▸ Your goal
Select each line where the word "part" appears.

▸ Data segment

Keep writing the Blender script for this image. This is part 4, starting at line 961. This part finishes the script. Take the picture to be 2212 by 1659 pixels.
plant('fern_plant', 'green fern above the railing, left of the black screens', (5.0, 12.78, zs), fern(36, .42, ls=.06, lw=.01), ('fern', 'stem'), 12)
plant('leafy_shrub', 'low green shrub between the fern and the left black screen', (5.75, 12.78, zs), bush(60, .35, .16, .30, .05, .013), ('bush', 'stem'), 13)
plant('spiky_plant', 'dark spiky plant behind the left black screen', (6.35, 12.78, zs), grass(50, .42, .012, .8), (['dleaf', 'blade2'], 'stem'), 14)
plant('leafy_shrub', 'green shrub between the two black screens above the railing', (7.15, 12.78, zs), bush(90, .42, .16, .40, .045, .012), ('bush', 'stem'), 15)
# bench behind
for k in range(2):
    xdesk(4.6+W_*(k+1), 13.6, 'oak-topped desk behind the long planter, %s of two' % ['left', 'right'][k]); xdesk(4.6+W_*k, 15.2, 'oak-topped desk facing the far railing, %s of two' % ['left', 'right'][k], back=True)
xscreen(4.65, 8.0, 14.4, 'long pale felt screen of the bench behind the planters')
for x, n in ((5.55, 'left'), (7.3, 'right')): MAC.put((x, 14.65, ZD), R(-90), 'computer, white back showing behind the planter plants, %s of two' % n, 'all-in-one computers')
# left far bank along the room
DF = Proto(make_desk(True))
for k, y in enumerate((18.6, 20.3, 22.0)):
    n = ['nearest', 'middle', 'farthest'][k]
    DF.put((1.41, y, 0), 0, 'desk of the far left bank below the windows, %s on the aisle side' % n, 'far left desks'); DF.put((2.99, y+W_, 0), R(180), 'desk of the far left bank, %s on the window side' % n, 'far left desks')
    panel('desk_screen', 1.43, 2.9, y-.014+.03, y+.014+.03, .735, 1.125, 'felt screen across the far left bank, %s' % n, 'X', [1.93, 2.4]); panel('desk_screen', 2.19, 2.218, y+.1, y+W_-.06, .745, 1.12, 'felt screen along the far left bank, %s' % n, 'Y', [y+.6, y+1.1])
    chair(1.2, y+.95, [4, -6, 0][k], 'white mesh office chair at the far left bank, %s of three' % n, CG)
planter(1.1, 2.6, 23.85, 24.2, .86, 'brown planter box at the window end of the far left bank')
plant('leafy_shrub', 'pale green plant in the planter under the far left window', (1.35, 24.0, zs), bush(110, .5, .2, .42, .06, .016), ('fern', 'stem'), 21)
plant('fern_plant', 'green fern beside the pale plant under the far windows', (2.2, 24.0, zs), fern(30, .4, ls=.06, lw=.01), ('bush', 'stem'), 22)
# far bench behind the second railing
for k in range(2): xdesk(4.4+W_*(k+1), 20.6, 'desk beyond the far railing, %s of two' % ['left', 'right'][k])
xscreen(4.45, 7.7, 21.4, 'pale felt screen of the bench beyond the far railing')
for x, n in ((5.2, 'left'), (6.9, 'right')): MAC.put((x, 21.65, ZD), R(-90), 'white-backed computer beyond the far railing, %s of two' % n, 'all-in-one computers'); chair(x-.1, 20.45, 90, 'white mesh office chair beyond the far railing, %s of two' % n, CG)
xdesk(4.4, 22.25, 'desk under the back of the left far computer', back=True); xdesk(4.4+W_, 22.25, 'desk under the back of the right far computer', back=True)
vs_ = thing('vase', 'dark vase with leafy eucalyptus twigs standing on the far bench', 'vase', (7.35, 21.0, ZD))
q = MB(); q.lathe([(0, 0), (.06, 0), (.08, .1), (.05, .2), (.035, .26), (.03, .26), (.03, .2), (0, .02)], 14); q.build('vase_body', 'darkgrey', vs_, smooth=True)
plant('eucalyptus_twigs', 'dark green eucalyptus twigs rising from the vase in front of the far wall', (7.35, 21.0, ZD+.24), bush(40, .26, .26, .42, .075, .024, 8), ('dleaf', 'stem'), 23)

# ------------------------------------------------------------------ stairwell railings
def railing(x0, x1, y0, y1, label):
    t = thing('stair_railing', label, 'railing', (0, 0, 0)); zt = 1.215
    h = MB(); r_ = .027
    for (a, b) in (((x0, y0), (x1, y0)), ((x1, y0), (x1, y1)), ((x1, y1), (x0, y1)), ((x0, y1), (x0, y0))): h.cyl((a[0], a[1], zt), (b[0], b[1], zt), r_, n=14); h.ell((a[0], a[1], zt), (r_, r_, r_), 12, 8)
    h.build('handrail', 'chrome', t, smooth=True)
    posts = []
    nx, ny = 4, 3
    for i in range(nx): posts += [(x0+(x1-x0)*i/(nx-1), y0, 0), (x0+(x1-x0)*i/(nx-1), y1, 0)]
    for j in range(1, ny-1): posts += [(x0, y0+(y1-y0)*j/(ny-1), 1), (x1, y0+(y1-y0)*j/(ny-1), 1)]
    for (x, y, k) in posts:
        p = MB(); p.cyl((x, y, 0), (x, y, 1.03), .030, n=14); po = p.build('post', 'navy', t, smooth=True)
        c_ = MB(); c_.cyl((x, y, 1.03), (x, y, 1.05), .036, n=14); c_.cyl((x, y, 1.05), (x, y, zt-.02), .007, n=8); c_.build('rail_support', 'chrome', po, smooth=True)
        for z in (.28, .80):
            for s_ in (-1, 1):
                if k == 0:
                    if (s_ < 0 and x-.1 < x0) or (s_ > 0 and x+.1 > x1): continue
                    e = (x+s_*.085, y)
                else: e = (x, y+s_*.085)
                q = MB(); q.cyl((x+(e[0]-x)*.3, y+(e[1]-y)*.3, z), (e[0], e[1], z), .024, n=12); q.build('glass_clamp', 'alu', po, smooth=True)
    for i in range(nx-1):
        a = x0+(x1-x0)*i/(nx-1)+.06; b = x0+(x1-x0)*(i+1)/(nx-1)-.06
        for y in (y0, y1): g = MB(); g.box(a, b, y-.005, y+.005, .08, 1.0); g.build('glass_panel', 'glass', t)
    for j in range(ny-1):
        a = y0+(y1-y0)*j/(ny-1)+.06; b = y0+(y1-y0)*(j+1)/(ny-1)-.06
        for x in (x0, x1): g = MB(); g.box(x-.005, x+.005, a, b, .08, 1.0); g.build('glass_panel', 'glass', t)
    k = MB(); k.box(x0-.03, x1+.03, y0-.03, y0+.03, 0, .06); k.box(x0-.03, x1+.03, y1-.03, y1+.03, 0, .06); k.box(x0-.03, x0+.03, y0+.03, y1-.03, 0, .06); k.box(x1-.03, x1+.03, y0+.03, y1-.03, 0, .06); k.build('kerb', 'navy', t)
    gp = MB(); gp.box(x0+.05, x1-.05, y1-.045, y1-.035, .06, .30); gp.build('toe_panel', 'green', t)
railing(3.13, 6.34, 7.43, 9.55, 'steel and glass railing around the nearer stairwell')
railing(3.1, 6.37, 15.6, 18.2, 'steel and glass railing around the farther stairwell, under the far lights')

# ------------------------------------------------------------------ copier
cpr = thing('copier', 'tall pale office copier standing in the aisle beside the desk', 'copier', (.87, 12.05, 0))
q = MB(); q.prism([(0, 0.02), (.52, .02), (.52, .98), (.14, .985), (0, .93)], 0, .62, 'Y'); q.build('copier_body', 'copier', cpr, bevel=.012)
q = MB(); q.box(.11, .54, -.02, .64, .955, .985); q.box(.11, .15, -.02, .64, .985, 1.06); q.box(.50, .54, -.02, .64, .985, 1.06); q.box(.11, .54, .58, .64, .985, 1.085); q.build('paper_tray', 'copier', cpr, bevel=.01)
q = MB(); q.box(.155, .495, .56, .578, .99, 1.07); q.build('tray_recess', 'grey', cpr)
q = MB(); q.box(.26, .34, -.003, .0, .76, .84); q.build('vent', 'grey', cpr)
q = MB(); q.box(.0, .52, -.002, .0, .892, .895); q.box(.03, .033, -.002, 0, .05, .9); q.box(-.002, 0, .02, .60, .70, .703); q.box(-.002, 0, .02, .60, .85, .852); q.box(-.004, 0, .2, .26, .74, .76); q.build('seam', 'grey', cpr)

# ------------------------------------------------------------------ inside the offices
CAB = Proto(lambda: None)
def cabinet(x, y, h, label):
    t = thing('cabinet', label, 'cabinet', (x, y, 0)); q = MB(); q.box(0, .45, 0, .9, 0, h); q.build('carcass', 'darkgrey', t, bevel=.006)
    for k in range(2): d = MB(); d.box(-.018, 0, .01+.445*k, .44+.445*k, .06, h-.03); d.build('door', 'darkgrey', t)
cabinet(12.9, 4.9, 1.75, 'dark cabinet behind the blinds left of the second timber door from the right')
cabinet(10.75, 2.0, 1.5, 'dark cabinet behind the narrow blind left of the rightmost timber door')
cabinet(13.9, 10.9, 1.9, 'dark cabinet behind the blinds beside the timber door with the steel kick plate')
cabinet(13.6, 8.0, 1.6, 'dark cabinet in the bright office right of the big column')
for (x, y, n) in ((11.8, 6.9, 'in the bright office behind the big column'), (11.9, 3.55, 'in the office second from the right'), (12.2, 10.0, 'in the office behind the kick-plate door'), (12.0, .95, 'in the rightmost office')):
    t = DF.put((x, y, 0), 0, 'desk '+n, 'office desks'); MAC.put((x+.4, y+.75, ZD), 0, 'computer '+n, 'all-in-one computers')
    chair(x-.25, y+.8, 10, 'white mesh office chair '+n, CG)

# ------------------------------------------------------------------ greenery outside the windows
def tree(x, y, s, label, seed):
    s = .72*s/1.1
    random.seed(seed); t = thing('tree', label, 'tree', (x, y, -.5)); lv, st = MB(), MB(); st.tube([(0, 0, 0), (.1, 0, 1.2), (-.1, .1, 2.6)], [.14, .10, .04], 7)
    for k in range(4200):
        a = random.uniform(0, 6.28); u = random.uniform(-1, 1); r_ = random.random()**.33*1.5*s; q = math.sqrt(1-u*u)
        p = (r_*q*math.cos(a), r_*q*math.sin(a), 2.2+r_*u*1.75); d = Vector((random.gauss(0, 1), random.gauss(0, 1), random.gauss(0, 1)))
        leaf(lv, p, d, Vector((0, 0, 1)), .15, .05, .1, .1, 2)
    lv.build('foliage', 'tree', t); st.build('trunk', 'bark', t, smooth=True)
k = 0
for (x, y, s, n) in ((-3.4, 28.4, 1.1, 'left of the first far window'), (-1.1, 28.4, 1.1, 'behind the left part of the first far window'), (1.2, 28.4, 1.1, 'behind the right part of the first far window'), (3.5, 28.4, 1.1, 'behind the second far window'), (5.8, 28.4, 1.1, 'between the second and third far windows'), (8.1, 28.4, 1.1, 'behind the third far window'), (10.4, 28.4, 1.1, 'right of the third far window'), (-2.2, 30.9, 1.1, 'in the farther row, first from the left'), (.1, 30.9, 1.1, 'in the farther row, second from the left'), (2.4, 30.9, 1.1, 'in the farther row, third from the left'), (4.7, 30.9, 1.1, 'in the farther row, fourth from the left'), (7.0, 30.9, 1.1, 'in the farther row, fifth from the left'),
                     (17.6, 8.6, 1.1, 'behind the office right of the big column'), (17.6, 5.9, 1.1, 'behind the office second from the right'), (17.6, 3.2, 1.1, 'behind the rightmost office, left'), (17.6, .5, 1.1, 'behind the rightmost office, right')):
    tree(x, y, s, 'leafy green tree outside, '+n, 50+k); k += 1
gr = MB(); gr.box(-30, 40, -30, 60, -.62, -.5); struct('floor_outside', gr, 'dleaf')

▸ Task solution
Keep writing the Blender script for this image. This is part 4, starting at line 961. This part finishes the script. Take the picture to be 2212 by 1659 pixels.
for (x, y, s, n) in ((-3.4, 28.4, 1.1, 'left of the first far window'), (-1.1, 28.4, 1.1, 'behind the left part of the first far window'), (1.2, 28.4, 1.1, 'behind the right part of the first far window'), (3.5, 28.4, 1.1, 'behind the second far window'), (5.8, 28.4, 1.1, 'between the second and third far windows'), (8.1, 28.4, 1.1, 'behind the third far window'), (10.4, 28.4, 1.1, 'right of the third far window'), (-2.2, 30.9, 1.1, 'in the farther row, first from the left'), (.1, 30.9, 1.1, 'in the farther row, second from the left'), (2.4, 30.9, 1.1, 'in the farther row, third from the left'), (4.7, 30.9, 1.1, 'in the farther row, fourth from the left'), (7.0, 30.9, 1.1, 'in the farther row, fifth from the left'),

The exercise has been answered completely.